Executive Vice Chancellor and Provost Jim Dean decided to allow Student Body President Christy Lambden and Graduate and Professional Student Federation President Kiran Bhardwaj extra time to determine what their consensus was on the nighttime parking fee before he reported to Chancellor Carol Folt.

The task force came to agreement that the parking and transportation system needs to be closely investigated in order to correctly assess the actual costs of night parking.

“We need to take a comprehensive review of the entire parking and transportation system again,” Dean said. “The issue is time. We cannot finish a review before the Board of Governors meeting in March.”

While the fee has been continually debated this semester, UNC’s Department of Public Safety already budgeted the cost into its 2014-15 plan.

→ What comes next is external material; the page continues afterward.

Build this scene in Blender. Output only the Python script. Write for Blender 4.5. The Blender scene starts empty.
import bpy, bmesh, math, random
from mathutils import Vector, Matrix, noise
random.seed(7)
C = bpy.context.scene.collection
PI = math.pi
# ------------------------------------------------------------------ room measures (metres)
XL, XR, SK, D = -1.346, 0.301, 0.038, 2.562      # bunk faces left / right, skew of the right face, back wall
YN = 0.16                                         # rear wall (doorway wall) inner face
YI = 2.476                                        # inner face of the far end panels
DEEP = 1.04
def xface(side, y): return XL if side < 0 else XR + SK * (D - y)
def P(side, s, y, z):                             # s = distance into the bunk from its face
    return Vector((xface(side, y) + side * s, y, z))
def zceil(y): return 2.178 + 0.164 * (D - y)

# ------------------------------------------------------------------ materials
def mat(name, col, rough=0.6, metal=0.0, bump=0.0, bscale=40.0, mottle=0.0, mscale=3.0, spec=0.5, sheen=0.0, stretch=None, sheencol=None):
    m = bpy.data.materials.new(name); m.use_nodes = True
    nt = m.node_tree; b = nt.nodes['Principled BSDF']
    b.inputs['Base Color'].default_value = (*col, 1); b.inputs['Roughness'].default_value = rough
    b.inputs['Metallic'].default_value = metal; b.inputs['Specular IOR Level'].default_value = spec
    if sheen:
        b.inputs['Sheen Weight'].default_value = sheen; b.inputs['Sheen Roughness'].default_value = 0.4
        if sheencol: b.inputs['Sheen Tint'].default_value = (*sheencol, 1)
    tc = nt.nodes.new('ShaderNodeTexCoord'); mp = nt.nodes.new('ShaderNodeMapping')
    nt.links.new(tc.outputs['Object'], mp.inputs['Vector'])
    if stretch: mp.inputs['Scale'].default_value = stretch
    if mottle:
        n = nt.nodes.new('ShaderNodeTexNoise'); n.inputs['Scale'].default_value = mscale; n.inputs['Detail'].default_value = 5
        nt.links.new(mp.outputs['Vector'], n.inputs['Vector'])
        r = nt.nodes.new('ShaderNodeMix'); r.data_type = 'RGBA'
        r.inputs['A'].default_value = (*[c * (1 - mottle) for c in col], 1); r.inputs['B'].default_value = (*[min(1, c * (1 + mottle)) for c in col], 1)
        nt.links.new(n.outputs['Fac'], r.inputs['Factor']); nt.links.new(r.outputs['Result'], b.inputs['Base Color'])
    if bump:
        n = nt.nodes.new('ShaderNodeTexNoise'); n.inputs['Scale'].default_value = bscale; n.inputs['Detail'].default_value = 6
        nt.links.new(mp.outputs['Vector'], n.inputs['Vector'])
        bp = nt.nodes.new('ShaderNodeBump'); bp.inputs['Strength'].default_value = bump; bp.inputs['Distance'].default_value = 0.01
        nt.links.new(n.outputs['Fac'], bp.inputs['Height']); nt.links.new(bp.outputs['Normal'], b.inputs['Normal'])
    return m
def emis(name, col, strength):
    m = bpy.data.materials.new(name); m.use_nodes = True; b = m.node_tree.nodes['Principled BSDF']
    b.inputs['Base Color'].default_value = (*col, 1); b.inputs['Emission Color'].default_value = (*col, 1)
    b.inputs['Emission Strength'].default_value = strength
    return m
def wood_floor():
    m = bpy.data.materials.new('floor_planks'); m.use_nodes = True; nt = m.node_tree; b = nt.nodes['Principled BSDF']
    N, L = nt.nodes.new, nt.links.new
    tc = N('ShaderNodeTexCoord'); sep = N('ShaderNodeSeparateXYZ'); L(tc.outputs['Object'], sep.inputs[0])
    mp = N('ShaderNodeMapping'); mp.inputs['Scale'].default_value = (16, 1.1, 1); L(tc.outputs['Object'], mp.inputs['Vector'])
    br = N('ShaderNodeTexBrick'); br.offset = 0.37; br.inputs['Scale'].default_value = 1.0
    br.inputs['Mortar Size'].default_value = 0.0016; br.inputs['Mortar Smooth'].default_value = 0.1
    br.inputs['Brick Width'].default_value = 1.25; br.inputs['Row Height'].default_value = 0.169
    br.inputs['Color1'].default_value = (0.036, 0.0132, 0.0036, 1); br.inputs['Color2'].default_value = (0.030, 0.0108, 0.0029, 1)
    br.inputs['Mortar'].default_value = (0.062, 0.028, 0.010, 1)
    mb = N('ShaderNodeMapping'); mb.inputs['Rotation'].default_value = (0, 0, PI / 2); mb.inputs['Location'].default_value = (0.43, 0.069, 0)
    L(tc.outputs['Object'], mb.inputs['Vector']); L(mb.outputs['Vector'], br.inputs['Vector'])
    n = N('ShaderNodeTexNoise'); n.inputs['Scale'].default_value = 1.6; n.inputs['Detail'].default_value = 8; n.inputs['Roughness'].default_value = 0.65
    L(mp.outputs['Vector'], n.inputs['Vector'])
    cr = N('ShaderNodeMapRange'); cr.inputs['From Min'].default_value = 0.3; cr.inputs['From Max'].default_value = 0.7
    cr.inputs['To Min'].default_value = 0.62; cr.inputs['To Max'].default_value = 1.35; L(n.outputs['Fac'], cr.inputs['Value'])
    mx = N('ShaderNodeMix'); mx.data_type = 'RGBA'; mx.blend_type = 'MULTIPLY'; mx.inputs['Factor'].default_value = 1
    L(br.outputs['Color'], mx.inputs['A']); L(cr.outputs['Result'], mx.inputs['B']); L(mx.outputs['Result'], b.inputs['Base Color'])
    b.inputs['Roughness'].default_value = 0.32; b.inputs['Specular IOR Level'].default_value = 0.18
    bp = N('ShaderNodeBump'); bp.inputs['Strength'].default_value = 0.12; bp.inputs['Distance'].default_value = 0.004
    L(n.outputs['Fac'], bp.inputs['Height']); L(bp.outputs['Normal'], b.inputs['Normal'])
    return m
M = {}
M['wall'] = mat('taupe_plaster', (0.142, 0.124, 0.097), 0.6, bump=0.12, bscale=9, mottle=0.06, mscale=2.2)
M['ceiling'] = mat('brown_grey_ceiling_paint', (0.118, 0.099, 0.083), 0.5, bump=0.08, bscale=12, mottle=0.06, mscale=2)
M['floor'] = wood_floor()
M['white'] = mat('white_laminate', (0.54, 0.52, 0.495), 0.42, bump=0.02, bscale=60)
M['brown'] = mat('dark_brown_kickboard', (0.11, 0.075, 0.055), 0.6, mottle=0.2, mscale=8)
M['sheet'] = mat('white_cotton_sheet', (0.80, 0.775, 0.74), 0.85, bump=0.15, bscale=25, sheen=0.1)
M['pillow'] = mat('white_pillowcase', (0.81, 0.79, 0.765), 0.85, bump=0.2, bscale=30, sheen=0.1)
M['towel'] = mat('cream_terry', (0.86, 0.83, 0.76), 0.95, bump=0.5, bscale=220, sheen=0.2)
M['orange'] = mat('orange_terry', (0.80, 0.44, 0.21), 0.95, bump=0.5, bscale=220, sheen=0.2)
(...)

Without compensation for night parking, the department will be underfunded.

“It might get levied next year,” said Student Body Treasurer Matt Farley.

“I think everyone’s hesitance in the meeting with the fee is because no one really knows what is going to happen.”

The graduate school is looking to increase both resident and nonresident tuition by $350, or roughly a 4.1-percent increase for in-state graduate students and 1.2-percent increase for out-of-staters, said Dwayne Pinkney, vice provost for finance and academic planning.

Some of these funds will be used for financial aid and about $2 million will be dedicated to faculty retention.

“Every faculty member that we lose is not coming back, so I do think the stakes for this increase are quite high,” Dean said.

Bhardwaj said the graduate and professional student population, while against most tuition and fee increases, fully supports retention of professors.

“I’m comfortable with these increases as they are,” Bhardwaj said.

Despite the troubles with the parking fee, Farley said the meeting was a success.

“I thought it was very productive,” he said. “I really appreciated that they were open and willing to listen to student input.”

All fee and tuition increases approved by the task force must still be confirmed by the chancellor, Board of Trustees, Board of Governors and N.C. General Assembly.